Als an diesem Abend Robert Schumann endlich in der Heilanstalt Endenich verstarb, war es bereits halb zehn Uhr. Es hätte gereicht. Aber nach der Pause wurde noch das Verhältnis Clara Schumanns zu Johannes Brahms in aller Ausführlichkeit dargestellt. Clara Schumann hat fast alle Briefe von Brahms vernichtet. Darüber war man in Petershausen recht froh, denn sonst hätte man diese Briefe auch noch vorgelesen bekommen. Wir kürzen ab, denn es gilt auch noch, die Musik dieses Abends wenigstens zu erwähnen.

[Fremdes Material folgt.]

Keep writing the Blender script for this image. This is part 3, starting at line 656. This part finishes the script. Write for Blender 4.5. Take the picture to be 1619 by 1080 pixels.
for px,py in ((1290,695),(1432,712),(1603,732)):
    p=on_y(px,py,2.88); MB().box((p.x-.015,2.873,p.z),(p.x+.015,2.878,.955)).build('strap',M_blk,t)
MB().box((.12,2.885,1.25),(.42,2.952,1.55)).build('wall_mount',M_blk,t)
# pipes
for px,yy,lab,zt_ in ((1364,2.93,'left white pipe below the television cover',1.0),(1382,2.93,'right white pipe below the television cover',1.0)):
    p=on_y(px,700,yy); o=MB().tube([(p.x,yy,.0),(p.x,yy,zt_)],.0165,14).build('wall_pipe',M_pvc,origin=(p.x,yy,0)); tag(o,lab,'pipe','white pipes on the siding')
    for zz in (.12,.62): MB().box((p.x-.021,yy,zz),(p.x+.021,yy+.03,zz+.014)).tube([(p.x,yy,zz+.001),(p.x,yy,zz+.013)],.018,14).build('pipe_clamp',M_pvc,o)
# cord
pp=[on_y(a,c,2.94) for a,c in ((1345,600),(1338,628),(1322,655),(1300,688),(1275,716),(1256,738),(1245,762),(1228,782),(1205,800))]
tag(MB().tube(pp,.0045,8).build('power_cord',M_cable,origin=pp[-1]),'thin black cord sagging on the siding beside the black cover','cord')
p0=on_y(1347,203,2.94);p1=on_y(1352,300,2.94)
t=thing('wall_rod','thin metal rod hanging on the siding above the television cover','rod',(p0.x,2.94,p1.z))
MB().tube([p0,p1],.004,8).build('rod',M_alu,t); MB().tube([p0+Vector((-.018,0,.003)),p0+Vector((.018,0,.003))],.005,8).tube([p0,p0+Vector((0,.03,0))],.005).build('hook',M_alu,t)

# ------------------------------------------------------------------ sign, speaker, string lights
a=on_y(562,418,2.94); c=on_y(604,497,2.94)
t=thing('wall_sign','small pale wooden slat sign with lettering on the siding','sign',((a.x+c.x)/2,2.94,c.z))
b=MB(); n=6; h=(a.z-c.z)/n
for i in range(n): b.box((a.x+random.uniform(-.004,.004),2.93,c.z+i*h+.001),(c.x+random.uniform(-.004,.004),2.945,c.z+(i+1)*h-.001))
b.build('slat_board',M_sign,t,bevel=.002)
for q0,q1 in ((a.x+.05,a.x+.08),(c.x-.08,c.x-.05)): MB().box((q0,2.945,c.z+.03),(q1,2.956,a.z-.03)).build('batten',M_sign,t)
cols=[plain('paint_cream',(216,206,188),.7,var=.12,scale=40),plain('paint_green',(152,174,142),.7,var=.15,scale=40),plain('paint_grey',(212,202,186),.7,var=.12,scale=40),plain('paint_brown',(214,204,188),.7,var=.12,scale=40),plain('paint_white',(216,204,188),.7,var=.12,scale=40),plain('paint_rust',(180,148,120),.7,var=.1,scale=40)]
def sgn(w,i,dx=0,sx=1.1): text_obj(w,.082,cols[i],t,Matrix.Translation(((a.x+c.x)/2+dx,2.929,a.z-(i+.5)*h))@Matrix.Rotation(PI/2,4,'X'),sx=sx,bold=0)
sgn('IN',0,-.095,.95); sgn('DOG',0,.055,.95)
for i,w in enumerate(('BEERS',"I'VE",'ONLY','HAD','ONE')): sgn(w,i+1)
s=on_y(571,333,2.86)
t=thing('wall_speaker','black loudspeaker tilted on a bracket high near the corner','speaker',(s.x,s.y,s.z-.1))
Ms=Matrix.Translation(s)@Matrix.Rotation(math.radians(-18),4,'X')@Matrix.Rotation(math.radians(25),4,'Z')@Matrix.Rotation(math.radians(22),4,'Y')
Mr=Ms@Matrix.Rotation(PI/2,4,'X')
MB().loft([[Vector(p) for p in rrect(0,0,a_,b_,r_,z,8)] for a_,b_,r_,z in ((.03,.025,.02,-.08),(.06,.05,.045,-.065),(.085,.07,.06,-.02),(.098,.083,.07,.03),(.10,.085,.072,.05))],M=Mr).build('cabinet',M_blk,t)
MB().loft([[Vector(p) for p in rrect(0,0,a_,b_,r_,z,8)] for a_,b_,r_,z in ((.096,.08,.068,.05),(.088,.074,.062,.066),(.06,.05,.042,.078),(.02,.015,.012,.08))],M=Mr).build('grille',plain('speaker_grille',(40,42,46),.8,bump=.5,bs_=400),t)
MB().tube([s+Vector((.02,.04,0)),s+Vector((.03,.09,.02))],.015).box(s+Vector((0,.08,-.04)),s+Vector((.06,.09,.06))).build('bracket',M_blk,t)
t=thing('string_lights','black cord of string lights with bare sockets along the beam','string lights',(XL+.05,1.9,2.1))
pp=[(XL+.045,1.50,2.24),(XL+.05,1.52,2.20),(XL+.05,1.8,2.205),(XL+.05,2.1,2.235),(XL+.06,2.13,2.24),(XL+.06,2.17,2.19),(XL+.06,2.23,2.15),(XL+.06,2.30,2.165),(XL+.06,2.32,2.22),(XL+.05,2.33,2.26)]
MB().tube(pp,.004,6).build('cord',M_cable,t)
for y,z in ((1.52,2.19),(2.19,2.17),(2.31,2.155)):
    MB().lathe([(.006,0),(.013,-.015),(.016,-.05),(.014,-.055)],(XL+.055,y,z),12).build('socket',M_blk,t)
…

Leider erfuhr man über die Bedeutung des kompositorischen Schaffens der drei unterdrückten Komponistinnen nur wenig. Clara Schumann hat es immerhin auf 23 veröffentlichte Opera gebracht, Fanny Hensel gar auf 400 Werke. (Das erfuhr man im April in Karlsfeld beim Karlsfelder Sinfonieorchester.) In Petershausen spielte die Pianistin Angela Grau zwei Klavierstücke, einen Satz aus dem Klavierkonzert und, zusammen mit Eugen Tluck (Violine) und Marie-Therese Daubner (Violoncello), einen Satz aus dem Klaviertrio von Clara Schumann. Außerdem begleitete sie Anna Maria Bogner bei vier Gesängen mit virtuoser Klavierbegleitung. Später hörte man von Clara noch eine Romanze für Geige und Klavier (Eugen Tluck und Barbara Blickle) und einen kurzen Marsch für Orchester (Petershausener Kammerorchester). Das waren - alles überzeugend vorgetragen - immerhin erste Einblicke in ein Komponieren, das an der zeitgenössischen Kompositionsweise etwa von Robert Schumann orientiert ist.

Fanny Mendelssohn-Hensel kam schlechter weg. Ihr "Schwanenlied" war zu wenig, um einen nachhaltigen Eindruck zu hinterlassen, und ein vom Petershausener Kammerorchester gespielter Streichquartett-Satz sagte auch nicht viel. Am wenigsten überzeugte das Lied "Laue Sommernacht" von Alma Mahler. Aber insgesamt war dieser lange, lange Abend um Clara Schumann eine Riesenleistung des Kulturförderkreises Petershausen, das heißt vor allem anderen von seiner Vorstandsvorsitzenden, der Regisseurin, Bratschistin und Pianistin Barbara Blickle.